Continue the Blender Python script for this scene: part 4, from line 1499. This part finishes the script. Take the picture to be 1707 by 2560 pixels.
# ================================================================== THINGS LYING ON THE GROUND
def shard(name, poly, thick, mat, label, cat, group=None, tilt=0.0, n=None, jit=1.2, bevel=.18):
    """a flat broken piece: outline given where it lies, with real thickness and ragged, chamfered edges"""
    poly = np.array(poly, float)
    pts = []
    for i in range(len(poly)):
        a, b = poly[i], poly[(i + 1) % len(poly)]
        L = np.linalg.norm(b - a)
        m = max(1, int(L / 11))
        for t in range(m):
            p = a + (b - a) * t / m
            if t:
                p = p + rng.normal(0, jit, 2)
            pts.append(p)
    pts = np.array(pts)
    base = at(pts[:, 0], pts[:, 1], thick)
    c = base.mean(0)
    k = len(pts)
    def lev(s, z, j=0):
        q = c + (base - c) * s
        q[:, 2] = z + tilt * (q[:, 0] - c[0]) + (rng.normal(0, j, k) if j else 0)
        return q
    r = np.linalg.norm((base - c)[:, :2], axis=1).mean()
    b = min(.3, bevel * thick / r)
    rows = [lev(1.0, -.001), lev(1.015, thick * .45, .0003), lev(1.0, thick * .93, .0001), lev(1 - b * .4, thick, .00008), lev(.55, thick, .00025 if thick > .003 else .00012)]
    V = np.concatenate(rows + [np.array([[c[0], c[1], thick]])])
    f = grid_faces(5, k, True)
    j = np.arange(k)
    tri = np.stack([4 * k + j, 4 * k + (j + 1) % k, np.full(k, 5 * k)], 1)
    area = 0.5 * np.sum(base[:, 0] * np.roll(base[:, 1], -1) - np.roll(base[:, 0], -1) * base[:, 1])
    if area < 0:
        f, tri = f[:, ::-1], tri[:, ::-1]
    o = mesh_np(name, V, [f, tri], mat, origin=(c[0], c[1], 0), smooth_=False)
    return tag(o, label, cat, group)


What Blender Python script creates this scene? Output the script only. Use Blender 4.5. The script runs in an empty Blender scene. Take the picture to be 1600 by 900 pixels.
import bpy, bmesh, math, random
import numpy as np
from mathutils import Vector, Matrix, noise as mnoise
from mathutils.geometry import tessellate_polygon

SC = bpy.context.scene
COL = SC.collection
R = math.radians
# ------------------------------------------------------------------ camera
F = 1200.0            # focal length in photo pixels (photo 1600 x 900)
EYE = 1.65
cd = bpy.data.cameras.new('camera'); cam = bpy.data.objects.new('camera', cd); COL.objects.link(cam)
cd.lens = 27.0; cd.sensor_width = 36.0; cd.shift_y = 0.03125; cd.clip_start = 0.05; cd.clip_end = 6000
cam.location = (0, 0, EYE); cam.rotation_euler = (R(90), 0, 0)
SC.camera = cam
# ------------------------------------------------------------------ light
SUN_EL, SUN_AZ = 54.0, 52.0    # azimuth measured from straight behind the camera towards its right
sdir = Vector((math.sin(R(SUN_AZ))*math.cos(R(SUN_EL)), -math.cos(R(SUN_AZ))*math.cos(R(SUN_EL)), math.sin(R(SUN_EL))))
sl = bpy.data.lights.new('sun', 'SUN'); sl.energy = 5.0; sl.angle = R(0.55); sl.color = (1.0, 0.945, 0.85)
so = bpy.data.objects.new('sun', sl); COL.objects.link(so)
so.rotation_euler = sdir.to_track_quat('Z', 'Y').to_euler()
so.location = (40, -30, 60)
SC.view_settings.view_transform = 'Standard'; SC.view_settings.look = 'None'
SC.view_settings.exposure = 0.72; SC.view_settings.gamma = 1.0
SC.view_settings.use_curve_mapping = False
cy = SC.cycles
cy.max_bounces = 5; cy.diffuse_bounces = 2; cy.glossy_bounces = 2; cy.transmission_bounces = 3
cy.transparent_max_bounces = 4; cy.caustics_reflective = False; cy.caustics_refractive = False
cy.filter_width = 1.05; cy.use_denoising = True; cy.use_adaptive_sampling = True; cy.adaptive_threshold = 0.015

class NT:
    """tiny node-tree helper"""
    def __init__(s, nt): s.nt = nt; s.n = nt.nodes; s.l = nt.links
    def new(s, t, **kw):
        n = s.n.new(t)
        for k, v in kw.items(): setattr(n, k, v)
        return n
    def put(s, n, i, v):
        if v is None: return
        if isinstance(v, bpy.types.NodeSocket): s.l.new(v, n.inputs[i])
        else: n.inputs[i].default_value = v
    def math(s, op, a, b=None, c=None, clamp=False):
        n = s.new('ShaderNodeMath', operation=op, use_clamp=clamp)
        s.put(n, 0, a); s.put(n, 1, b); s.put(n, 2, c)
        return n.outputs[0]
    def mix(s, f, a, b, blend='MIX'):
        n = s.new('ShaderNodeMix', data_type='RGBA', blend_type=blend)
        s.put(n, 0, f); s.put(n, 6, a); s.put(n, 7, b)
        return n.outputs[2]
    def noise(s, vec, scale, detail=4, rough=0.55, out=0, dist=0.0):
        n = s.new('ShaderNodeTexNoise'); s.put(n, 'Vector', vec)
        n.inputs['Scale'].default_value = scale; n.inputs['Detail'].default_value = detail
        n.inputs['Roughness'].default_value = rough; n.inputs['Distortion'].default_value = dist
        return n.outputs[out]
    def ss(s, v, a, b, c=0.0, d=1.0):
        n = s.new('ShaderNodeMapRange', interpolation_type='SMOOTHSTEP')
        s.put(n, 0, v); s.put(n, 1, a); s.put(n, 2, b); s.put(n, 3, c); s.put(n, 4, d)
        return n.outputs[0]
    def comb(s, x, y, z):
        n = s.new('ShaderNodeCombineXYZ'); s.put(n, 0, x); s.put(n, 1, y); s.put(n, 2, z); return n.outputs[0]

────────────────

INSTRUCTIONS TO FOLLOW: Locate each line containing the string "Take" and show it.

EXERCISE SOLUTION:
Continue the Blender Python script for this scene: part 4, from line 1499. This part finishes the script. Take the picture to be 1707 by 2560 pixels.
What Blender Python script creates this scene? Output the script only. Use Blender 4.5. The script runs in an empty Blender scene. Take the picture to be 1600 by 900 pixels.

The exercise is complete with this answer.